サッカー日本代表は現地5日、カタールワールドカップの決勝トーナメント1回戦でクロアチア代表と対戦する。
「ワクワクしています。歴史を変えるというのは、普通に生きていてできることではないので。今回もたくさんのOBの方や現役選手もカタールに来ていますが、そういう方々を僕は実際に対戦したりテレビで観ていてすごいなと思ってきた。
画面で観てきたスーパースターのような選手たちがなし得なかったことを、僕らがなし得る可能性がある、この場に立てることの喜びが本当に大きいです。負けたら終わり。言い方としたら間違いなくそうなんですけど、いまは僕らは歴史を変えられることへの気持ちを大事にしています」
前日の取材でそう語ったのは、GK権田修一だ。グループステージで好セーブを連発して度々チームを救ってきた守護神は「『負けたら終わり』というのは、個人的にあまり好きではない」とも述べる。
「僕らに誰も『負けたら…』と思ってやっている選手はいなくて、とにかく目の前の試合で勝つことに集中してやった結果がこのワールドカップにつながっている。『負けたら終わり』と考えるよりも、『勝ったら…』と考えた方がポジティブだし、意味は一緒じゃないですか」
権田は「今まで生きてきて、同じ意味でも言い回しを変えるだけで……というのはいろいろな場面で感じてきた」という。言葉の持つ力は強い。最初はネガティブに聞こえても、ちょっとした表現を入れ替えることで全く印象の違う言葉になることもある。
「負けたら終わり」は「勝ったら次がある」と同義だが、ニュアンスは真反対だ。そして、言葉の力が「信じる力」と合わさることで、大きなエネルギーを生み出す。
「何で(グループステージを)抜けられたかと言ったら、監督をはじめコーチングスタッフ、僕ら選手がみんな信じていたから。『言う』ということの裏に、信じる力があるのは絶対条件です。例えば軽い気持ちで『いや、大丈夫だよ』と言う。それって実際は大丈夫じゃない。
みんなが心から『グループステージを絶対に抜けるんだ』という気持ちを持って戦ったのが、突破できた理由だと思います。
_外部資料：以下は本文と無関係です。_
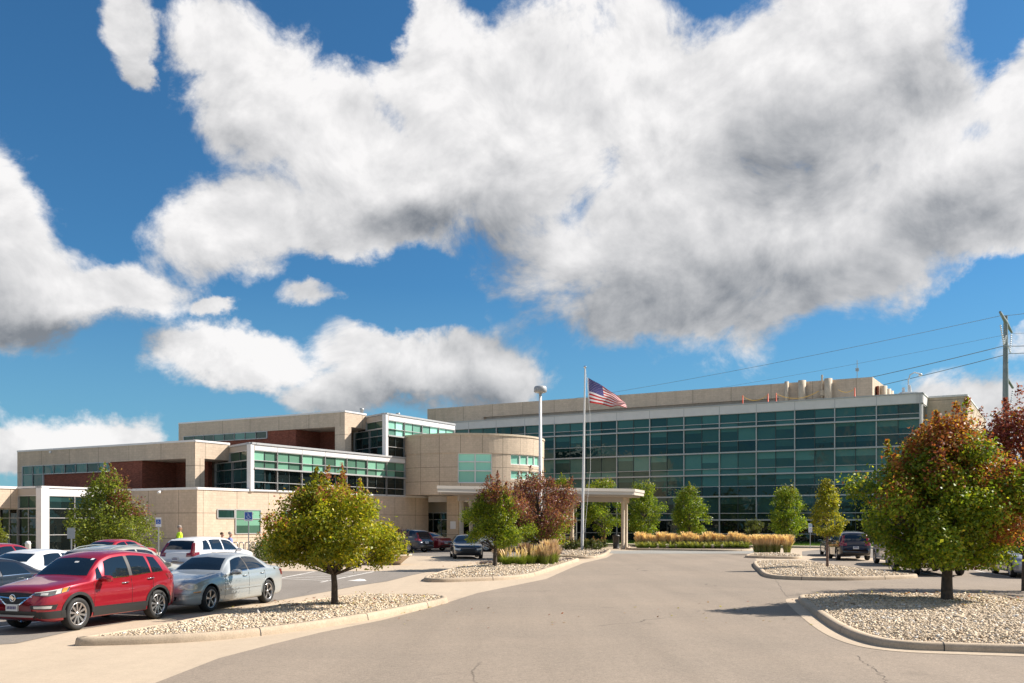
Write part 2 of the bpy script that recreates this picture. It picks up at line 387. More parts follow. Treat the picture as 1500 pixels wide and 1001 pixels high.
# the clouds of this afternoon: middle, radii and tilt
CL = [(1150, 110, 560, 290, 0), (640, 110, 130, 110, 0), (1050, 330, 380, 190, 8), (980, 440, 210, 75, 0), (760, 200, 260, 170, 20), (620, 260, 230, 110, 30),
      (380, 130, 130, 120, 0), (320, 60, 90, 60, 0), (350, 320, 150, 95, 15), (185, 50, 50, 60, 0), (200, 95, 30, 40, 0), (1420, 290, 260, 160, 10), (1520, 130, 150, 120, 0),
      (1250, 370, 220, 90, 15), (470, 330, 110, 60, 0), (500, 190, 130, 110, 0),
      (30, 380, 170, 105, -38), (180, 435, 150, 58, 0), (-20, 300, 80, 75, 0), (-60, 420, 150, 110, 0), (325, 462, 36, 24, 0),
      (600, 535, 190, 92, 0), (705, 555, 120, 72, 0), (640, 510, 120, 62, 0), (335, 532, 135, 50, 0), (470, 425, 75, 34, 0), (520, 580, 110, 40, 0),
      (130, 640, 115, 48, 0), (20, 660, 110, 42, 0), (-80, 600, 90, 40, 0),
      (1440, 610, 130, 75, 0), (1700, 500, 200, 70, 0)]
den = mx([blob(*c) for c in CL])
# the same clouds looked up a little nearer to the sun: where they get thicker, this side is its shaded underside
ov = N(nt, 'ShaderNodeVectorMath'); ov.operation = 'ADD'; nt.links.new(warp, ov.inputs[0]); ov.inputs[1].default_value = (.022, .040, 0)
BIG_ = [(1080, 250, 560, 330, 5), (700, 250, 260, 190, 20), (380, 130, 130, 120, 0), (345, 325, 120, 85, 15), (30, 380, 190, 115, -38), (180, 435, 150, 58, 0), (620, 548, 200, 85, 0), (335, 535, 120, 42, 0), (130, 640, 125, 48, 0)]
under = mth(nt, 'SUBTRACT', mx([blob(*c, src=ov.outputs[0]) for c in BIG_]), mx([blob(*c) for c in BIG_[:0]] + [blob(*c) for c in BIG_]))
fine = noise(nt, azel.outputs[0], 9, 14, .64, .3)
mid = noise(nt, azel.outputs[0], 5.0, 5, .55)
HO = [(1085, -25, 115, 70, 0), (1460, 20, 80, 90, 0), (560, 0, 50, 50, 0), (570, 430, 130, 60, -20), (1460, 450, 120, 50, 15)]
hole = mx([blob(*c) for c in HO])
back = mapr(nt, mth(nt, 'ABSOLUTE', az), 1.05, 1.5)
wide = mapr(nt, noise(nt, gen, 2.2, 4, .5), .44, .64, -.5, .6)
den = mth(nt, 'MAXIMUM', den, mth(nt, 'SUBTRACT', wide, mth(nt, 'MULTIPLY', mth(nt, 'SUBTRACT', 1.0, back), 3.0)))
den = mth(nt, 'SUBTRACT', mth(nt, 'MINIMUM', mth(nt, 'MULTIPLY', den, 1.3), .80), mth(nt, 'MULTIPLY', mth(nt, 'MAXIMUM', mth(nt, 'ADD', hole, .35), 0.0), 1.0))
d1 = mth(nt, 'ADD', den, mth(nt, 'MULTIPLY', mth(nt, 'SUBTRACT', fine, .5), 2.25))
d1 = mth(nt, 'ADD', d1, mth(nt, 'MULTIPLY', mth(nt, 'SUBTRACT', mid, .5), .4))
alpha = mapr(nt, d1, -.10, .44, 0, 1, True)
# grey bases, softly edged
DK = [(960, 455, 330, 80, 4), (730, 350, 90, 110, -20), (1170, 225, 150, 90, 0), (1400, 330, 170, 70, 12), (1350, 120, 80, 60, 0), (640, 600, 220, 55, 0), (110, 490, 150, 30, 0), (620, 325, 100, 34, 0)]
sw_ = N(nt, 'ShaderNodeVectorMath'); sw_.operation = 'MULTIPLY_ADD'; nt.links.new(nw.outputs['Color'], sw_.inputs[0]); sw_.inputs[1].default_value = (.05, .05, 0)
nt.links.new(base.outputs[0], sw_.inputs[2]); o2_ = N(nt, 'ShaderNodeVectorMath'); o2_.operation = 'ADD'; nt.links.new(sw_.outputs[0], o2_.inputs[0]); o2_.inputs[1].default_value = (-.025, -.025, 0)
dk = mapr(nt, mx([blob(*c, src=o2_.outputs[0]) for c in DK]), -.55, .80, 0, 1, True)
shv = N(nt, 'ShaderNodeVectorMath'); shv.operation = 'ADD'; nt.links.new(azel.outputs[0], shv.inputs[0]); shv.inputs[1].default_value = (.010, .018, 0)
f2 = noise(nt, shv.outputs[0], 9, 9, .58, .3)
shv2 = N(nt, 'ShaderNodeVectorMath'); shv2.operation = 'ADD'; nt.links.new(azel.outputs[0], shv2.inputs[0]); shv2.inputs[1].default_value = (.03, .045, 0)
m2 = noise(nt, shv2.outputs[0], 5.0, 5, .55)
rel = mth(nt, 'ADD', mth(nt, 'MULTIPLY', mth(nt, 'SUBTRACT', fine, f2), 1.05), mth(nt, 'MULTIPLY', mth(nt, 'SUBTRACT', mid, m2), 1.0))
lit = mth(nt, 'SUBTRACT', .93, mth(nt, 'MULTIPLY', dk, .46))
lit = mth(nt, 'SUBTRACT', lit, mth(nt, 'MULTIPLY', mapr(nt, under, -.15, .65, -.10, 1.0), .27))
lit = mth(nt, 'ADD', lit, rel)
lit = mth(nt, 'MINIMUM', mth(nt, 'MAXIMUM', lit, .25), 1.10)
ccol = mixc(nt, mapr(nt, lit, .24, 1.06), (.12, .13, .145), (.545, .535, .53))
skym = mixc(nt, 1.0, sky.outputs[0], (.0205, .0445, .0590), 'MULTIPLY')
hz = mapr(nt, el, .0, .24, .55, 0.0)
skym = mixc(nt, hz, skym, (.14, .28, .375))
fin = mixc(nt, mth(nt, 'MULTIPLY', alpha, .97), skym, ccol)
nt.links.new(fin, bg.inputs['Color']); bg.inputs['Strength'].default_value = 1.0
w.cycles.sampling_method = 'MANUAL'; w.cycles.sample_map_resolution = 512

cam = bpy.data.cameras.new('camera'); co = bpy.data.objects.new('camera', cam); COL.objects.link(co)
co.location = (0, 0, EYE); co.rotation_euler = (PI / 2, 0, 0); cam.sensor_width = 36; cam.lens = 36 * F / 1500
cam.shift_y = (HZ - 500.5) / 1500; cam.clip_end = 6000; cam.clip_start = .1
SC.camera = co
SC.view_settings.view_transform = 'Standard'; SC.view_settings.look = 'None'; SC.view_settings.exposure = .85; SC.view_settings.gamma = 1

# ------------------------------------------------------------------ ground
def sheet(name, pts, z, m, kind='structure'):
    tri = tessellate_polygon([[Vector((p[0], p[1], 0)) for p in pts]])
    mb = MB(); mb.v = [(p[0], p[1], z) for p in pts]
    for t in tri:
        a, b, c = [pts[i] for i in t]
        cr = (b[0] - a[0]) * (c[1] - a[1]) - (c[0] - a[0]) * (b[1] - a[1])
        mb.f.append(tuple(t) if cr > 0 else tuple(t)[::-1]); mb.m.append(0); mb.sm.append(False)
    o = mb.build(name, m); return tag(o, kind=kind)
sheet('ground', [(-3000, -1500), (3000, -1500), (3000, 4500), (-3000, 4500)], -.03, M['field'])
sheet('concrete_apron', [(-60, 2), (60, 2), (60, 74), (30, 78), (6, 90), (0, 100), (-60, 100)], 0, M['concrete'])
gp = lambda L, z=0.0: [G(x, y, z) for x, y in L]
drive = [(14, 2.5), (-1, 2.5), (-1.2, 8)] + gp([(228, 1001), (320, 965), (400, 944), (470, 927), (560, 909), (640, 888), (700, 869), (800, 848.5), (835, 833), (855, 825), (888, 817.5)]) + \
        [G(898, 812), G(905, 811.5), G(1098, 811.5)] + gp([(1110, 822), (1104, 824), (1180, 822), (1240, 822.5), (1340, 823)]) + [(60, 52), (60, 2.5)]
sheet('drive', drive, .006, M['asphalt'])
lot = [(-40, 17.2)] + gp([(0, 944.5), (24, 943), (120, 922), (210, 908), (402, 881), (480, 867), (523, 858.5), (567, 852), (605, 842.5), (632, 837), (400, 837)]) + [(-15, 44.5), (-60, 52)]
sheet('parking_lot', lot, .006, M['asphalt_grey'])
sheet('entrance_drive', gp([(545, 806), (560, 813.5), (640, 815), (715, 821), (770, 823), (818, 815), (817, 807.5), (700, 805)]), .006, M['asphalt_grey'])
sheet('cross_drive', gp([(900, 811.3), (858, 806.8), (1120, 806.2), (1098, 811.3)]), .008, M['asphalt_far'])
sheet('far_parking_lot', gp([(1175, 808), (1205, 805), (1600, 805.5), (1700, 819), (1345, 819), (1240, 816.5), (1175, 814.5)]), .006, M['asphalt_grey'])
# painted lines
def stripe(name, a, b, wd=.1, z=.011):
    a = Vector(a); b = Vector(b); d = (b - a).normalized(); n = Vector((-d.y, d.x)) * wd / 2
    return sheet(name, [tuple(a - n), tuple(b - n), tuple(b + n), tuple(a + n)], z, M['paint'])
stripe('parking_line', G(400, 849.5), G(461, 837.8)); stripe('parking_line', G(470, 853.5), G(548, 837.8))
for i in range(6):
    f = (i + .5) / 6
    a = Vector(G(404, 849)).lerp(Vector(G(461, 838)), f); b = Vector(G(478, 852)).lerp(Vector(G(545, 838)), f)
    stripe('hatch_line', a, b + Vector((0, -.2)), .1)
sheet('wheelchair_marking', gp([(509, 851), (520, 850), (527, 848.5), (534, 849.2), (537, 851.5), (525, 852)]), .011, M['paint'])
for k in range(-3, 8):
    c = Vector((-8.5, 22.7)) + Vector((-.96, .28)) * (2.7 * k + 1.35) if k >= 0 else None
    if c is not None: stripe('stall_line', c - Vector((.28, .96)) * 4.6, c + Vector((.28, .96)) * 4.6)
for k in range(0, 6):
    c = Vector((14.9 + 2.75 * k, 41.0 - .2 * k)); stripe('stall_line', c - Vector((.2, .98)) * 2.6, c + Vector((.2, .98)) * 2.6)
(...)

それを言霊にするために、気持ちは絶対に欠かせない要素なのかなと。精神論と言われるかもしれないですけど、でも結局はそこだなとは、今回すごく思っていますね」
森保一監督が率いる日本代表は、発足当初からワールドカップでのベスト8進出を目標にしてきた。これまで3度にわたってラウンド16で敗退してきたが、今こそ次のステップに進む時だ。初の2大会連続ベスト16進出を果たしたサムライブルーなら、日本サッカーの歴史に新たな1ページを刻むことができる。
権田は「(キックオフは)日本時間で6日の0時ですよね。(クロアチア代表に)勝つことで日本の歴史が変わった日になり、12月6日が『サッカーの日』という祝日に…なりませんね(笑)」と冗談めかして笑う。だが、半分くらいは本気で言っていそうな雰囲気があった。
「世界的に見たら『たかがベスト8』かもしれないですけど、今まで誰もなし得なかったことを達成するのは簡単ではない。森保監督も実際にドーハの悲劇に立ち会っていた選手だし、今まで悔しい思いをしてきたたくさんの方々が毎大会、毎大会、アップデートしていって今がある。そこは僕らだけの力じゃない。でも、やっぱり歴史が変わる瞬間、12月6日を祝日にというのが本当は理想で……総理大臣か天皇陛下かわからないですけど、皆さんが全力で言ってください(笑)」
前人未到の領域への挑戦だ。日本代表は前回大会準優勝のクロアチア代表を打ち破り、日本サッカー史上初のワールドカップベスト8進出を成し遂げられるだろうか。「新しい景色」を見るための運命の一戦は6日0時にキックオフの笛が吹かれる。